Feitosa comprova que a vida de militante da esquerda do PT não é fácil. Tem que enfrentar a extrema-direita; tem que enfrentar a direita; tem que enfrentar as posições moderadas dentro do partido; tem que enfrentar também algumas posições que nem sabemos se são de esquerda e que, por diversos motivos, estão dentro do PT; e ainda tem que dar conta da convivência com setores que estão à esquerda do PT, hoje com mais dificuldades ou menos disposição de apontar o dedo para as contradições alheias, mas aliados importantes. A unidade de toda esquerda, a partir de um programa, nunca foi tão necessária para este novo e longo período que acabou de começar.

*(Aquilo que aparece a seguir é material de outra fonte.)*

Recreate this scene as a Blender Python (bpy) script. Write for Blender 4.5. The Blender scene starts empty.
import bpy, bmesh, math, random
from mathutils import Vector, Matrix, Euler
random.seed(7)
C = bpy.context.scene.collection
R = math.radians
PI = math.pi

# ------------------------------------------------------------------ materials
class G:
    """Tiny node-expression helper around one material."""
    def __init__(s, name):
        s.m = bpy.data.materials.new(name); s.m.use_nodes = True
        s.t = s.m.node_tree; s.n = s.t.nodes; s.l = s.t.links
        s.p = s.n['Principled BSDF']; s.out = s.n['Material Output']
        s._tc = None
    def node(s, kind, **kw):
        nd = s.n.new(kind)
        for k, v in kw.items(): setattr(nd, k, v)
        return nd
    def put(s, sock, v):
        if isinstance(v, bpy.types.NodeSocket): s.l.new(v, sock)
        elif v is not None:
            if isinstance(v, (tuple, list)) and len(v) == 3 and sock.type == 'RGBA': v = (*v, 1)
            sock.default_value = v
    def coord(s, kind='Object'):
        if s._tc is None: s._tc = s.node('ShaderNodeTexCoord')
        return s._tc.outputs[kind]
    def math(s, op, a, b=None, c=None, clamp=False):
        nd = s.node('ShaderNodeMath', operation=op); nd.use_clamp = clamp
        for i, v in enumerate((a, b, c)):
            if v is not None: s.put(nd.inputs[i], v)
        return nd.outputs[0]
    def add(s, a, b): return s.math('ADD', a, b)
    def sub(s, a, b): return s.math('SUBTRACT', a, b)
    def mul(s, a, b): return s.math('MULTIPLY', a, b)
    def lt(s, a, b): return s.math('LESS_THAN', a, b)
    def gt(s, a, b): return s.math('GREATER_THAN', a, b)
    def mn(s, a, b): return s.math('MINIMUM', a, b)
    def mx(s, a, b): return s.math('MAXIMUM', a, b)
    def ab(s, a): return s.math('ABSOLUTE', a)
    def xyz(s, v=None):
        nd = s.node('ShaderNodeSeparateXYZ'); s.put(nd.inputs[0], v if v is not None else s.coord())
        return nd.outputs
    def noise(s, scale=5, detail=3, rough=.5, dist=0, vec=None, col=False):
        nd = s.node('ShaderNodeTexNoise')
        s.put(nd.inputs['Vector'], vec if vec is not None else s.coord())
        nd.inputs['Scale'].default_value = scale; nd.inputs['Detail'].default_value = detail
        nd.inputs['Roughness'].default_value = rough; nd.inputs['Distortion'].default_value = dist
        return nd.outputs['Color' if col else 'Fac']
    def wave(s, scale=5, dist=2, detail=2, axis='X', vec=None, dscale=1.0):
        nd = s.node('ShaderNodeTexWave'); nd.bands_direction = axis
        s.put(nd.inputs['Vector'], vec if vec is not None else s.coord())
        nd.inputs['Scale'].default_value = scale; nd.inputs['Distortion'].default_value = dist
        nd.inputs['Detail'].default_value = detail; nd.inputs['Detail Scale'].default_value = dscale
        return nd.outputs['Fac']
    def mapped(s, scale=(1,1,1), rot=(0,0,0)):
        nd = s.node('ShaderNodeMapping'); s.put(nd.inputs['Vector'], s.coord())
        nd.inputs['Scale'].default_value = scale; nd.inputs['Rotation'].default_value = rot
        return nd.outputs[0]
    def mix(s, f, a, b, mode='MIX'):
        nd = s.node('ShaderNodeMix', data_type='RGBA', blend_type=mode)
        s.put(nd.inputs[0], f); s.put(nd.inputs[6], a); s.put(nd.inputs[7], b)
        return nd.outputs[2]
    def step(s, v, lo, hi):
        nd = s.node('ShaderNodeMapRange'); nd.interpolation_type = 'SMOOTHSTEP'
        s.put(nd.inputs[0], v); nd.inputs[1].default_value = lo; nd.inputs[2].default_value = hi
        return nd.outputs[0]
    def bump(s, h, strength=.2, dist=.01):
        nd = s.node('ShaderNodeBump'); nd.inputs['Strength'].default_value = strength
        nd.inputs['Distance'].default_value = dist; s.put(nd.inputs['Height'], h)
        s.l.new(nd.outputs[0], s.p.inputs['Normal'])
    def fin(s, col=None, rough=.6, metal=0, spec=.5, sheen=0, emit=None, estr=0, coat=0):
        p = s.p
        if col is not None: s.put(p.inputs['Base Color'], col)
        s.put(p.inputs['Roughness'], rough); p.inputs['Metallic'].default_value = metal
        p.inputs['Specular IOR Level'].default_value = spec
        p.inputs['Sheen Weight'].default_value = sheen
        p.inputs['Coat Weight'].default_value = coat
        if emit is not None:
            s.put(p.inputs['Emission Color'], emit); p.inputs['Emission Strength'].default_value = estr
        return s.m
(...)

Se na esquerda o PT está longe de ser uma unanimidade, na direita esta dúvida não existe. A burguesia brasileira sabe exatamente quem precisa ser derrotado ou, no limite, domesticado. É exatamente por isso que o antipetismo é a força mobilizadora responsável pela unidade da direita e de tudo o que há de mais retrógrado, obscurantista e autoritário. E não se pode enfrentar o antipetismo escondendo o petismo. Na vida real, é o petismo que a direita busca derrotar. Ser de esquerda é buscar o melhor posicionamento para enfrentar a direita. É por isso Feitosa decidiu ficar no PT.